震災直後の数日間、TVのない我が家では、最上の文化的機械であるラジオを四六時中つけていた。地震放射能事故の速報が24時間流れ、在日外国人の帰国や一部に買占め現象がみられた。全世界に実況される衝撃的な津波の映像、その画面の中で犇く人間の身体は、「映画のよう」に溶解され、情報に依拠する不可視の恐怖と安全性への過剰反応は、情報の速度に比して増幅されたのだった。

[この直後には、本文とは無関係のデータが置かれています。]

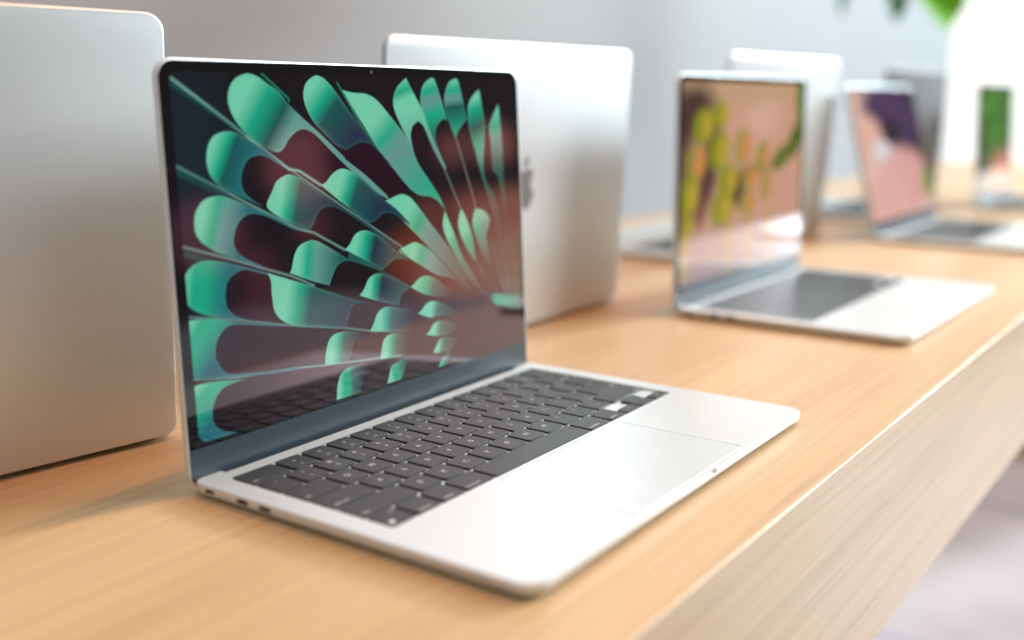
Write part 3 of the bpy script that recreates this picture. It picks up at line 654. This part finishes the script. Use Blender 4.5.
# table: one long oak counter with panel legs
t = empty('display_table', 'long light oak shop table with a deep square front edge carrying all the laptops', 'table', (0, 0, 0))
ROT = Matrix.Rotation(R(-.5), 4, 'Z')
def tpart(name, bm, mat):
    bmesh.ops.transform(bm, matrix=ROT, verts=bm.verts); return from_bm(name, bm, mat, t)
FY, BY, X0, X1, AP = -.0445, .640, -1.6, 3.3, .142
bm = bmesh.new()
v = boxbm(bm, X0, FY, TZ-.03, X1, BY, TZ)
bmesh.ops.bevel(bm, geom=[e for e in bm.edges if all(abs(w.co.z-TZ) < 1e-5 for w in e.verts)], offset=.0010, segments=3, affect='EDGES', profile=.5)
tpart('tabletop', bm, OAK)
for yy in ((FY+.0006, FY+.026), (BY-.026, BY-.0006)):
    bm = bmesh.new(); boxbm(bm, X0+.001, yy[0], TZ-AP, X1-.001, yy[1], TZ-.03); tpart('apron', bm, OAK)
for xx in (X0+.001, X1-.121):
    bm = bmesh.new(); boxbm(bm, xx, FY+.03, 0, xx+.12, BY-.03, TZ-.03)
    bmesh.ops.bevel(bm, geom=[e for e in bm.edges if abs(e.verts[0].co.z-e.verts[1].co.z) > .1], offset=.003, segments=2, affect='EDGES')
    tpart('leg', bm, OAK)

fan = fan_picture(); plant_refl = painted_plant_reflection()*.78; person_refl = painted_person_reflection(); foliage_refl = painted_foliage_reflection()
S13 = (304.1, 215.0); S15 = (340.4, 237.6)
front = 'open silver laptops facing the aisle'; back = 'laptops on the far side with their lids toward the camera'
def new_display(lid, img, W, H):
    L = H-4
    for ch in lid.children:
        if ch.name.startswith('display'):
            ch.data = display_mesh(img, (-W/2+7.3)*MM, (W/2-7.3)*MM, 17.5*MM, (L-6.5)*MM, 1.06*MM, 6*MM); ch.data.materials.append(DISP)
def group(o, g): o['group'] = g
A, Alid = make_laptop('small', *S13, fan, SILVER, 'large foremost open silver laptop showing teal ribbon fan wallpaper above black keys')
B, Blid = copy_laptop(A, 'open silver laptop in the middle with yellow-green and peach reflections painted on its screen')
C_, Clid = copy_laptop(A, 'distant open laptop, screen tilted back, with a purple-black and pink reflection painted on it')
D, Dlid = copy_laptop(A, 'farthest laptop at right edge of view with a green foliage reflection painted on screen')
for lid, im in ((Blid, plant_refl), (Clid, person_refl), (Dlid, foliage_refl)): new_display(lid, im, *S13)
place(A, Alid, 0, 215, 87.2, 1.002, 0, False, *S13)
place(B, Blid, 552.8, 218.7, 89.28, 1.013, -1.03, False, *S13)
place(C_, Clid, 1182.5, 223.4, 75.6, 1.019, -1.63, False, *S13)
place(D, Dlid, 1718.6, 203.1, 87.6, 1.032, 0, False, *S13)
E_, Elid = make_laptop('large', *S15, foliage_refl, SILVER, 'large laptop seen from behind at left edge, plain silver lid with brownish lower half')
F, Flid = copy_laptop(E_, 'laptop seen from behind the teal-screened one, bright white lid with a grey emblem')
G, Glid = copy_laptop(E_, 'laptop behind the yellow-green screen, lid back pale at the top and dark below')
H_, Hlid = copy_laptop(E_, 'farthest lid seen from behind, dull dark grey, beyond the purple and pink screen')
place(E_, Elid, -285.8, 346.1, 87.83, 1.018, -9.16, True, *S15)
place(F, Flid, 241.1, 297.4, 87.2, 1.01, -.83, True, *S15)
place(G, Glid, 844.9, 311.6, 85.7, 1.043, -1.51, True, *S15)
place(H_, Hlid, 1405, 288, 87, 1.025, -1.51, True, *S15)
for o in (A, B, C_, D): group(o, front)
for o in (E_, F, G, H_): group(o, back)
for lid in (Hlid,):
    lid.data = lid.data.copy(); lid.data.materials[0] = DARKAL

# ------------------------------------------------------------------ hanging plant, its lowest leaves reach into view
LEAF = simple('fresh_green_leaf', (.22, .70, .03), .45, noise=.35, nscale=9)
LEAFD = simple('deep_green_leaf', (.05, .20, .035), .5, noise=.35, nscale=9)
STEM = simple('plant_stem', (.10, .16, .05), .6); POTM = simple('white_ceramic', (.75, .74, .72), .4, noise=.04); CORD = simple('grey_cord', (.3, .3, .3), .7)
hp = empty('hanging_plant', 'green broad-leaved plant hanging above the far end of the table, only lowest leaves in view', 'plant', (2.66, .52, TZ+.795))
def leaf_bm(base, tip, width, droop, roll):
    base = Vector(base); tip = Vector(tip); d = tip-base; L = d.length; f = d.normalized()
    s = f.cross(Vector((0, 0, 1)))
    s = (s.normalized() if s.length > .05 else Vector((0, 1, 0))); s = Matrix.Rotation(roll, 3, f) @ s; up = s.cross(f)
    n = 12; m = 6; bm = bmesh.new(); grid = {}
    for lay, dz in ((0, .0012), (1, -.0012)):
        for i in range(n+1):
            t = i/n; w = width*math.sin(math.pi*min(1, t*.97+.03))**.75*(1-.35*t)
            for j in range(-m, m+1):
                u = j/m
                grid[lay, i, j] = bm.verts.new(base+f*(t*L)+s*(u*w)+up*(abs(u)*w*.28+droop*t*(1-t)+dz*(1-abs(u)*.6)+.002*math.sin(t*26)*abs(u)))
        for i in range(n):
            for j in range(-m, m):
                q = [grid[lay, i, j], grid[lay, i, j+1], grid[lay, i+1, j+1], grid[lay, i+1, j]]
                bm.faces.new(q if lay == 0 else q[::-1])
    return bm
def tube(bm, pts, r):
    for a, b in zip(pts, pts[1:]): cyl(bm, a, b, r, r, 8)
bm = bmesh.new(); n = 28
loft(bm, [[(rr*math.cos(2*math.pi*k/n), rr*math.sin(2*math.pi*k/n), z) for k in range(n)] for rr, z in ((.06, 0), (.10, .02), (.13, .09), (.135, .16), (.125, .16), (.12, .14))])
from_bm('pot', bm, POTM, hp, True)
for k in range(3):
    a = 2*math.pi*k/3; bm = bmesh.new(); cyl(bm, (.13*math.cos(a), .13*math.sin(a), .155), (0, 0, .8), .0025, .0025, 8); from_bm('cord', bm, CORD, hp)
bm = bmesh.new(); cyl(bm, (0, 0, .78), (0, 0, 3.4-TZ-.795-.05), .004, .004, 8); from_bm('cord', bm, CORD, hp)
rnd = random.Random(8)
specs = [((.0, .05, -.22), (-.03, -.035, -.425), .11, LEAF), ((.03, -.03, -.24), (.0, -.09, -.37), .06, LEAF), ((.0, .15, -.22), (-.02, .10, -.40), .07, LEAFD), ((.05, .22, -.25), (.05, .27, -.375), .06, LEAFD), ((.05, -.12, -.24), (.10, -.20, -.36), .05, LEAFD),
         ((-.10, .05, -.2), (-.2, .1, -.30), .05, LEAF), ((.1, .05, -.15), (.2, .1, -.27), .05, LEAFD)]
for k in range(9):
    a = rnd.random()*6.28; z = -.05-.1*rnd.random()
    specs.append(((.15*math.cos(a), .15*math.sin(a), z), (.27*math.cos(a), .27*math.sin(a), z-.07), .045, rnd.choice([LEAF, LEAFD])))
for b0, t0, w, m in specs:
    b0 = Vector(b0)
    a = math.atan2(b0.y, b0.x); rim = Vector((.12*math.cos(a), .12*math.sin(a), .165)); out = Vector((.16*math.cos(a), .16*math.sin(a), .12))
    bm = bmesh.new(); tube(bm, [Vector((.04*math.cos(a), .04*math.sin(a), .13)), rim+Vector((0, 0, .02)), out, (out+b0)/2+Vector((.01, 0, .0)), b0], .003)
    st = from_bm('stem', bm, STEM, hp)
    from_bm('leaf', leaf_bm(b0, t0, w, .02, rnd.random()*.6-.3), m, hp, True)
panel('trim_2', 2.60, -3, 3.35, 2.72, 1.30, 3.42, WHITE)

震災から2週間ほど経て急増したのが、避難所の生活を伝える報道と励ましのメッセージだ。「みんなでがんばろう」と突如として善意に満ち溢れる公共電波。日本中のみなが一斉に天の使徒と化した。自分自身の無力悪を感じつつも、屈託のない善意の大挙には居心地が悪い。この感覚は日ごろ感じている違和感に通じるー小学校教育が陥りがちな、子供ひとりひとりがユニークだという勘違いだ。みなが善意に満ち溢れ、みなが個性を秘めているという、私たちの幸福至上主義。

ところで先日、知り合いに担当の竣工物件を見せた。一言、waste of timeだという。新興国の血をもち先進国の頭脳をもつ彼の眼は冷ややかなのだ。小さな一点に時間とお金を疑いなく過剰投入する日本人が滑稽なのだろう。戦後数十年を経て日本人が避けがたく行き着いたこの自閉的状況、偏狭で安易な幸福至上主義。その断片がこの震災で湧き出したわけだが、それをすでに最果ての世界として描いていたのが「ハーモニー」である。